## [Exercise prompt]
Gather every line below where "Treat" appears.

## [Extracted data]
○ ○ ○ ○ ○ ○ ○

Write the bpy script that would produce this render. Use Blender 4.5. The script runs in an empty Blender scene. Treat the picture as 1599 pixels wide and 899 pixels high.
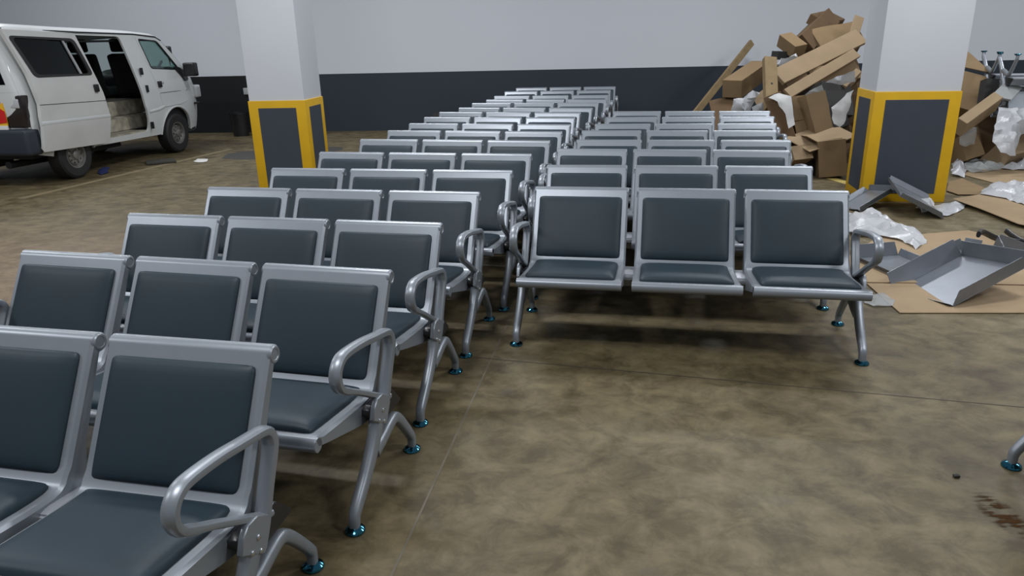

○ ○ ○ ○ ○ ○ ○

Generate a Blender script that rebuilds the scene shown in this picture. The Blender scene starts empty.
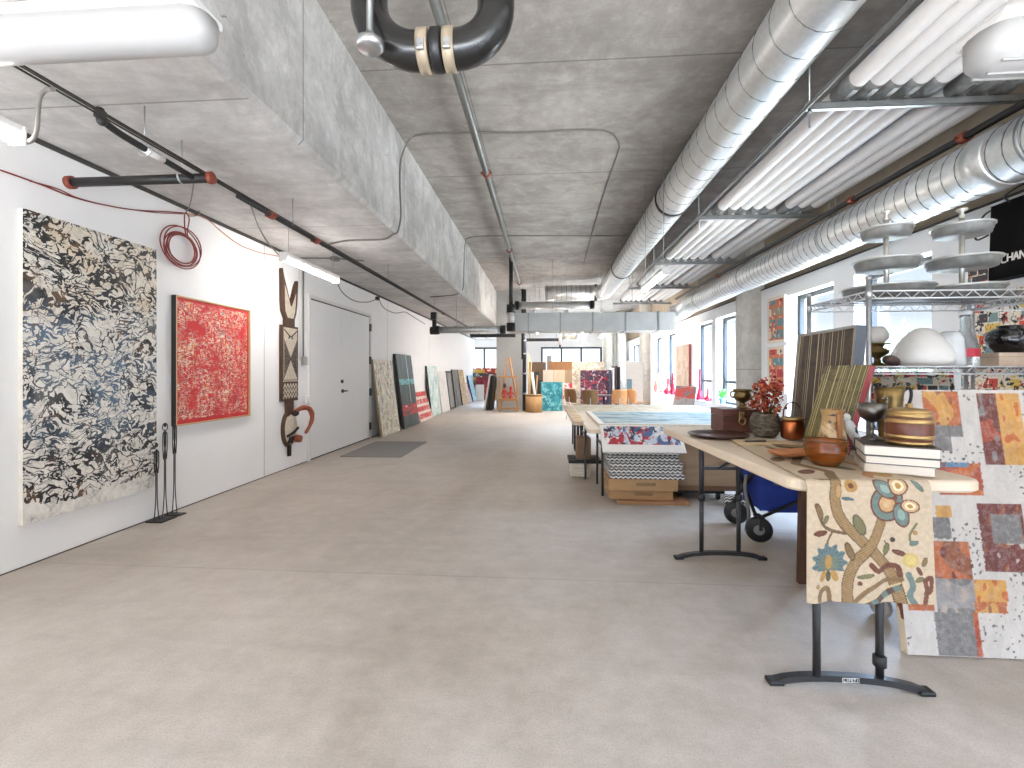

○ ○ ○ ○ ○ ○ ○

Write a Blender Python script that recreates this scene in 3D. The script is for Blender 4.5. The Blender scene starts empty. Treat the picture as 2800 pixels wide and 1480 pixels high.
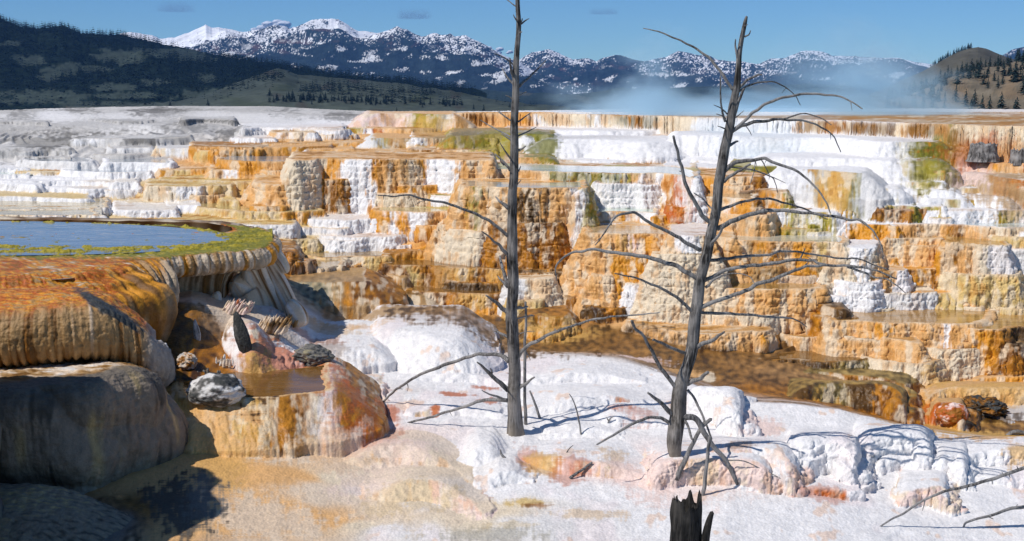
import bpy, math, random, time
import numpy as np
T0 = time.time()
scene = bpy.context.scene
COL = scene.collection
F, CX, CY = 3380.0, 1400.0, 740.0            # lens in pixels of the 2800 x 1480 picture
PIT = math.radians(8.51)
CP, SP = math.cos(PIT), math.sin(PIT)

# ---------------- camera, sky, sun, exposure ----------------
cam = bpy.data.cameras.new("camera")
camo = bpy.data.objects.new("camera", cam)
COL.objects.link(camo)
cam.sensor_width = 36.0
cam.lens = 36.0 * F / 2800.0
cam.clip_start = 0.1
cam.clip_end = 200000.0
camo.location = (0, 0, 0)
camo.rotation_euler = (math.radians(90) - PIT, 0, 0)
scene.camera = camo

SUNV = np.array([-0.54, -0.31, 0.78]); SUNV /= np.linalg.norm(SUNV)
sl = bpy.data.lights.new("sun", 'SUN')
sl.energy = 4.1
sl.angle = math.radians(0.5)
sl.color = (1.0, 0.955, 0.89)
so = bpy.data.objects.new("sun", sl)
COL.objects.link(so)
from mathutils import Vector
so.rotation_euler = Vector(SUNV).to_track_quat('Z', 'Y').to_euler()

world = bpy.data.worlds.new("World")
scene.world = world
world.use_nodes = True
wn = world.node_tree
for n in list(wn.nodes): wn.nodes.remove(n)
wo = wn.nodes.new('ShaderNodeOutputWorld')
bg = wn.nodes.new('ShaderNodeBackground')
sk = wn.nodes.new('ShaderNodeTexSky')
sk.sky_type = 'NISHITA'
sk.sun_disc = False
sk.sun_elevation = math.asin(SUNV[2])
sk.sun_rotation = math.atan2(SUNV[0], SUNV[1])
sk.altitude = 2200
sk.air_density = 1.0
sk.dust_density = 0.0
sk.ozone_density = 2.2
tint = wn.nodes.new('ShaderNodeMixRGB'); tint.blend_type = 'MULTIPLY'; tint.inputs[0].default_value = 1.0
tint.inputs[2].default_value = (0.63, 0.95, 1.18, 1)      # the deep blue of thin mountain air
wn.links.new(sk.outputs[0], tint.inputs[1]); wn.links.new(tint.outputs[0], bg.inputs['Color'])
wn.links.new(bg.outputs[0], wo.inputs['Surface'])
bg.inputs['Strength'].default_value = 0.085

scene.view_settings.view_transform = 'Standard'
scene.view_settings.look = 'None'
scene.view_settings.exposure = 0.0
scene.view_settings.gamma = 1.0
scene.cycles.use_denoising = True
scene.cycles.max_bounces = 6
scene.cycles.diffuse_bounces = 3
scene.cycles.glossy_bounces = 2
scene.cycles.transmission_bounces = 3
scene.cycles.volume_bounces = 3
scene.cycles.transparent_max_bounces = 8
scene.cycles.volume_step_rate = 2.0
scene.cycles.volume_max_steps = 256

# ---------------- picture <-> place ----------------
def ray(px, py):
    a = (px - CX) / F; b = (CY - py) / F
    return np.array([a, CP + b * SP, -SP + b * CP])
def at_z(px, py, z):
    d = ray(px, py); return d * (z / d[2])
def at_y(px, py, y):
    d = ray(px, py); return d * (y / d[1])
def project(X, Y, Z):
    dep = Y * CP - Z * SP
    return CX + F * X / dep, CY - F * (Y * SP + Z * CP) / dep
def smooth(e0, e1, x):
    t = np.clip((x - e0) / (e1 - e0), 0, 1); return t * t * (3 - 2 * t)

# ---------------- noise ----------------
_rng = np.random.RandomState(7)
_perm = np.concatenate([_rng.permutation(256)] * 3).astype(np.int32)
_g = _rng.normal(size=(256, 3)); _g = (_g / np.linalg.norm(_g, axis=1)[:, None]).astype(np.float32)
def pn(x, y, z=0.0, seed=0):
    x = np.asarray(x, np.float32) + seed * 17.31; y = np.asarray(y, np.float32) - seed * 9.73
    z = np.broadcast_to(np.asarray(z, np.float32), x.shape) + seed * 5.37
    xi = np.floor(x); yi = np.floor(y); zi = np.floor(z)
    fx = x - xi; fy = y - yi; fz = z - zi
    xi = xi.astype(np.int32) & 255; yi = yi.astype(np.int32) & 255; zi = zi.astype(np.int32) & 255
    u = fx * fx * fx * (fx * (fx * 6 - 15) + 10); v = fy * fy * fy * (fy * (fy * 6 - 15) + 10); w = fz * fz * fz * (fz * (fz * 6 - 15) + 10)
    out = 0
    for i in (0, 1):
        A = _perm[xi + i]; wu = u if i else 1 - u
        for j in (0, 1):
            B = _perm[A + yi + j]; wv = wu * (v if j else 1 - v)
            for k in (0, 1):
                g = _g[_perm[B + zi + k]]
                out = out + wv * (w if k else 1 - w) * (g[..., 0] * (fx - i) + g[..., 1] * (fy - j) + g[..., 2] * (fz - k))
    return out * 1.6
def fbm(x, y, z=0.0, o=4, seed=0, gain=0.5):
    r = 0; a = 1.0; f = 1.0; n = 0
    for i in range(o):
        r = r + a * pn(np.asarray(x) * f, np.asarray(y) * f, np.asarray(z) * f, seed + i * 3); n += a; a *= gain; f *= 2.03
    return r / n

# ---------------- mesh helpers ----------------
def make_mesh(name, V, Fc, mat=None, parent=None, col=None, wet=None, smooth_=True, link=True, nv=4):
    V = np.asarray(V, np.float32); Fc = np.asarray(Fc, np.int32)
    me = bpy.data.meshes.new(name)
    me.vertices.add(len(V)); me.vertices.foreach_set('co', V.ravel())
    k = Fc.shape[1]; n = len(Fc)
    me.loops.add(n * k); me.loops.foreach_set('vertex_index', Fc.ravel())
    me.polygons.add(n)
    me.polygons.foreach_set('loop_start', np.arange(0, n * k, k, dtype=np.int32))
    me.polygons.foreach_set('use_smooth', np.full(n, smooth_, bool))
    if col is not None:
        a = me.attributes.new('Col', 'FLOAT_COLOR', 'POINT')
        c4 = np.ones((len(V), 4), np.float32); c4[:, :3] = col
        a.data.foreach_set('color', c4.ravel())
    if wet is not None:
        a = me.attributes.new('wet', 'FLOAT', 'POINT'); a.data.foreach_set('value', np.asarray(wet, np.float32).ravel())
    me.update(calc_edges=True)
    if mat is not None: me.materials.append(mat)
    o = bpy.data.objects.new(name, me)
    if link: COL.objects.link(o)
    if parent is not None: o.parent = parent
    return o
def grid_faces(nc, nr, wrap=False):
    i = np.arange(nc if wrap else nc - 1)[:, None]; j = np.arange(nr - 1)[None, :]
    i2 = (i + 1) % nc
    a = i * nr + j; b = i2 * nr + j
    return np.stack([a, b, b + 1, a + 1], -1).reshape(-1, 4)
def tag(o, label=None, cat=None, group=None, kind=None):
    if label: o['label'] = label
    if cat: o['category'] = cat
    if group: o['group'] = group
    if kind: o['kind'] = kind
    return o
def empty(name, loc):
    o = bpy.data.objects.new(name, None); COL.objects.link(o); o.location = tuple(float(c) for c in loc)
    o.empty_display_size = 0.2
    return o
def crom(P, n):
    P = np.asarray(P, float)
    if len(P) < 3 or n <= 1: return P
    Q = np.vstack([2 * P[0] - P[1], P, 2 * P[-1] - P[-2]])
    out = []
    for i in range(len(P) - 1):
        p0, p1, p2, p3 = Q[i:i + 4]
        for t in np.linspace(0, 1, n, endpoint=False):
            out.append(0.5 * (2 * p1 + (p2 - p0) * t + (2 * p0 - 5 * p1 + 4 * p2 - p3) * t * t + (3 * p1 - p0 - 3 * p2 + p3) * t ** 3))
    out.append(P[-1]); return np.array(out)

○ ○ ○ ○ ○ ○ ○

## [Exercise response]
Write the bpy script that would produce this render. Use Blender 4.5. The script runs in an empty Blender scene. Treat the picture as 1599 pixels wide and 899 pixels high.
Write a Blender Python script that recreates this scene in 3D. The script is for Blender 4.5. The Blender scene starts empty. Treat the picture as 2800 pixels wide and 1480 pixels high.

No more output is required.